Oceanside Voters Approve Proposition A
Despite a heavily financed battle waged by developers, Oceanside voters Tuesday convincingly approved a landmark slow-growth initiative that sets a strict cap on the number of homes built each year.
Proposition A, the growth-controlling measure sponsored by a grass-roots citizens group, garnered 56.6% of the vote, easily defeating Proposition B, a rival, council-backed measure favored by 47% of the electorate.
Supporters of Proposition A heralded the victory as proof that big developer dollars could not sway residents irked by a landslide of development in the fast-growing city.
“We’re just elated we won,” said Don Rodee, a leader of the slow-growth coalition. “But we thoroughly expected this. If the developers had spent $500,000 they still wouldn’t have won. They can’t buy elections any more.”
Backers of Proposition B, among them all five members of the City Council, expressed dismay at the outcome, predicting that the most immediate result will be a spate of lawsuits by builders angered by the growth curbs.
“It’s going to mean a series of lawsuits, no question about it,” said Mayor Larry Bagley, a staunch Proposition B supporter. “We tried to tell people that in the campaign, but the opposition said it was a scare tactic. Now they’ll find out it’s a fact.”
With a light, 35.6% turnout, 7,885 residents voted ‘yes’ on Proposition A, while 6,057 voted ‘no.’ The measure got its biggest support from mobile home parks and the Oceana retirement community, traditional strongholds for former Councilwoman Melba Bishop, who helped lead the slow-growth campaign. Proposition B got 6,509 yes votes and 7,222 no votes.

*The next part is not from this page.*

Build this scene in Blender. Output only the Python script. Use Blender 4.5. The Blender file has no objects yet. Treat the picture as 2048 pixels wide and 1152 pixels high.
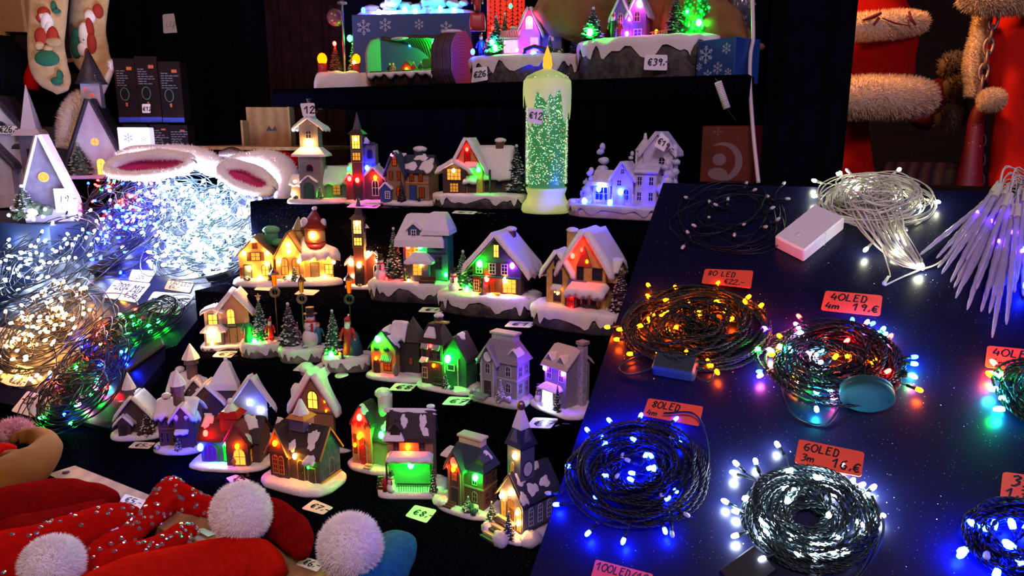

The Oceanside election marked the second ballot test on growth in booming North County in the last six months. In a high-stakes battle last November, Carlsbad voters favored a council-backed growth-management plan over a slow-growth initiative pushed by two citizens’ groups. A growth-control election is slated next Tuesday in Vista, and grass-roots groups in other cities in the fast-developing region are gearing up for similar efforts.
Developers plowed more than $100,000 into the Oceanside growth campaign, primarily to fight the slow-growth measure sponsored by Oceanside Taxpayers for Orderly Growth, a grass-roots group.

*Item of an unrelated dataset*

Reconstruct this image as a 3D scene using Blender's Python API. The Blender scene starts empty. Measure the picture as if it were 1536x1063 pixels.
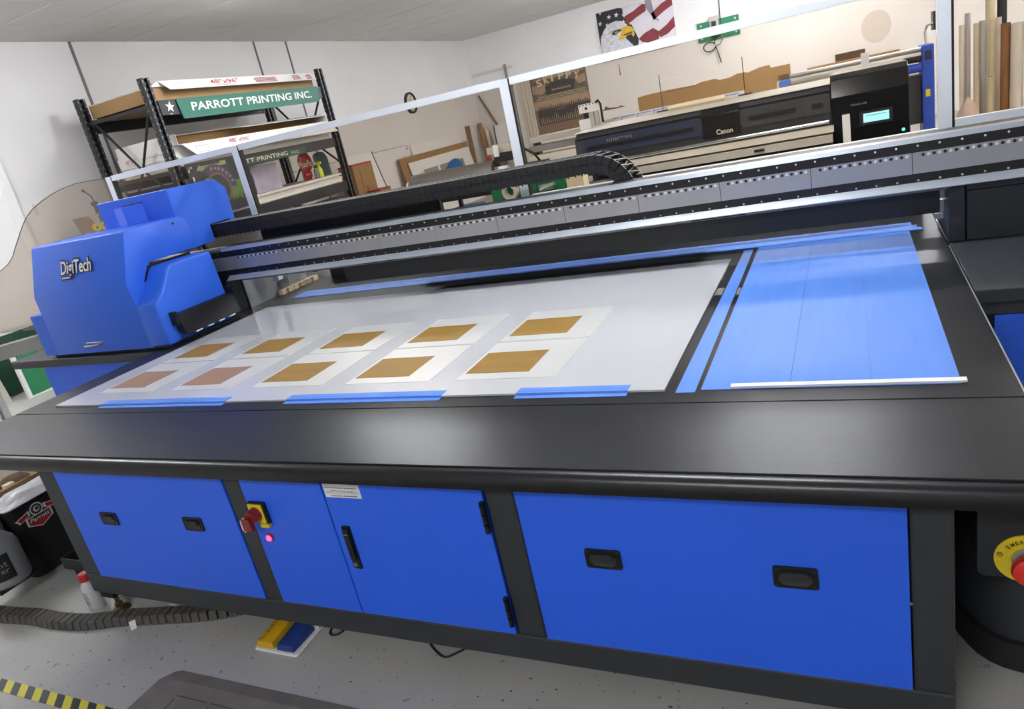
import bpy, bmesh, math, random
from mathutils import Vector, Matrix
random.seed(7)
D = bpy.data
SC = bpy.context.scene
COL = SC.collection
T = 0.70                                    # height of the printer bed above the floor

# ---------------------------------------------------------------- camera, world, exposure
cam_d = D.cameras.new('camera')
cam_d.sensor_width = 36.0
cam_d.lens = 1058.614 / 1536.0 * 36.0
cam_d.clip_start = 0.05
cam_d.clip_end = 100
cam = D.objects.new('camera', cam_d)
COL.objects.link(cam)
RX = Vector((0.89584174, 0.39396187, -0.20557632))
RY = Vector((-0.0481106, -0.37391499, -0.92621431))
RZ = Vector((-0.44176119, 0.83963184, -0.31601491))
M = Matrix.Identity(4)
for i in range(3):
    M[i][0] = RX[i]; M[i][1] = -RY[i]; M[i][2] = -RZ[i]
M[0][3], M[1][3], M[2][3] = 0.0, 0.0, 1.4067
cam.matrix_world = M
SC.camera = cam
world = D.worlds.new('world')
SC.world = world
world.use_nodes = True
world.node_tree.nodes['Background'].inputs[0].default_value = (0.8, 0.85, 1, 1)
world.node_tree.nodes['Background'].inputs[1].default_value = 0.3
SC.view_settings.view_transform = 'Standard'
SC.view_settings.look = 'None'
SC.view_settings.exposure = 1.2
SC.view_settings.gamma = 1.0
SC.view_settings.use_curve_mapping = False
LAMP = 34.0                                  # emission of the ceiling panels
# centre x, centre y of unseen ceiling lights, some added to brighten walls and printer
LAMPS = [(-4.1, 5.4), (-0.5, 5.3), (-3.2, 10.2), (0.4, 10.2), (-0.6, 12.0), (2.3, 8.0), (3.2, 5.0), (3.4, 11.0),
         (-0.7, 2.4), (-5.3, 2.3), (-0.7, -1.7)]

# ---------------------------------------------------------------- materials
def lin(h):
    h = h.lstrip('#')
    c = [int(h[i:i + 2], 16) / 255 for i in (0, 2, 4)]
    return tuple(x / 12.92 if x <= .04045 else ((x + .055) / 1.055) ** 2.4 for x in c) + (1,)

MATS = {}
def mat(name, col, rough=.5, metal=0., var=0., vscale=6., bump=0., bscale=60., spec=None, col2=None, stretch=None, coat=0.):
    m = D.materials.new(name); MATS[name] = m
    m.use_nodes = True
    nt = m.node_tree; b = nt.nodes['Principled BSDF']
    b.inputs['Roughness'].default_value = rough
    b.inputs['Metallic'].default_value = metal
    if spec is not None: b.inputs['Specular IOR Level'].default_value = spec
    if coat: b.inputs['Coat Weight'].default_value = coat; b.inputs['Coat Roughness'].default_value = .1
    c = lin(col)
    b.inputs['Base Color'].default_value = c
    tc = nt.nodes.new('ShaderNodeTexCoord')
    mp = nt.nodes.new('ShaderNodeMapping'); nt.links.new(tc.outputs['Object'], mp.inputs['Vector'])
    if stretch: mp.inputs['Scale'].default_value = stretch
    if var or col2:
        n = nt.nodes.new('ShaderNodeTexNoise'); n.inputs['Scale'].default_value = vscale; n.inputs['Detail'].default_value = 6
        nt.links.new(mp.outputs[0], n.inputs['Vector'])
        r = nt.nodes.new('ShaderNodeValToRGB')
        r.color_ramp.elements[0].position = .3; r.color_ramp.elements[1].position = .7
        if col2:
            r.color_ramp.elements[0].color = lin(col2); r.color_ramp.elements[1].color = c
        else:
            r.color_ramp.elements[0].color = tuple(x * (1 - var) for x in c[:3]) + (1,)
            r.color_ramp.elements[1].color = tuple(min(1, x * (1 + var)) for x in c[:3]) + (1,)
        nt.links.new(n.outputs[0], r.inputs[0]); nt.links.new(r.outputs[0], b.inputs['Base Color'])
    if bump:
        n2 = nt.nodes.new('ShaderNodeTexNoise'); n2.inputs['Scale'].default_value = bscale; n2.inputs['Detail'].default_value = 4
        nt.links.new(mp.outputs[0], n2.inputs['Vector'])
        bp = nt.nodes.new('ShaderNodeBump'); bp.inputs['Strength'].default_value = bump; bp.inputs['Distance'].default_value = .004
        nt.links.new(n2.outputs[0], bp.inputs['Height']); nt.links.new(bp.outputs[0], b.inputs['Normal'])
    return m

def emis(name, col, strength):
    m = D.materials.new(name); m.use_nodes = True; MATS[name] = m
    b = m.node_tree.nodes['Principled BSDF']
    b.inputs['Base Color'].default_value = (.02, .02, .02, 1)
    b.inputs['Emission Color'].default_value = lin(col)
    b.inputs['Emission Strength'].default_value = strength
    return m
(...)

Proposition A is modeled after similar slow-growth initiatives passed in almost 60 cities nationwide. It will limit construction of new homes to 1,000 in 1987 and 800 in each subsequent year through 1999. At that point, the City Council will review the ordinance.
The measure also calls for creation of a “Residential Development Evaluation Board” to rate project applications and determine which will be allowed to proceed under the annual quota. The city Planning Commission will serve as the board to evaluate each development in terms of public facilities provided, architectural strengths and the inclusion of parks or open space.
Among the projects that would be exempted from the annual cap would be remodeling work on existing homes, construction of single-family homes on a single lot, projects in the city’s redevelopment area, and housing for senior citizens or low-income residents.
The rival ballot measure, Proposition B, was drafted by Oceanside officials late last year in the face of the citizens’ slow-growth initiative. Although the City Council approved this managed-growth program as an ordinance earlier this year, officials decided to put it on the ballot as an alternative to Proposition A.
As city leaders saw it, the measure’s key provision was a requirement for a public vote to increase densities above those outlined in the city’s existing land-use plans, which call for a maximum population of 225,000. That requirement would have virtually handcuffed land speculators, who typically purchase a piece of property and then appeal to the council to raise the density on the land, thereby raising its development potential.
In addition, Proposition B would have forbid development without provisions for adequate public services and require the city to adopt a plan setting standards for what facilities will be needed with each new project.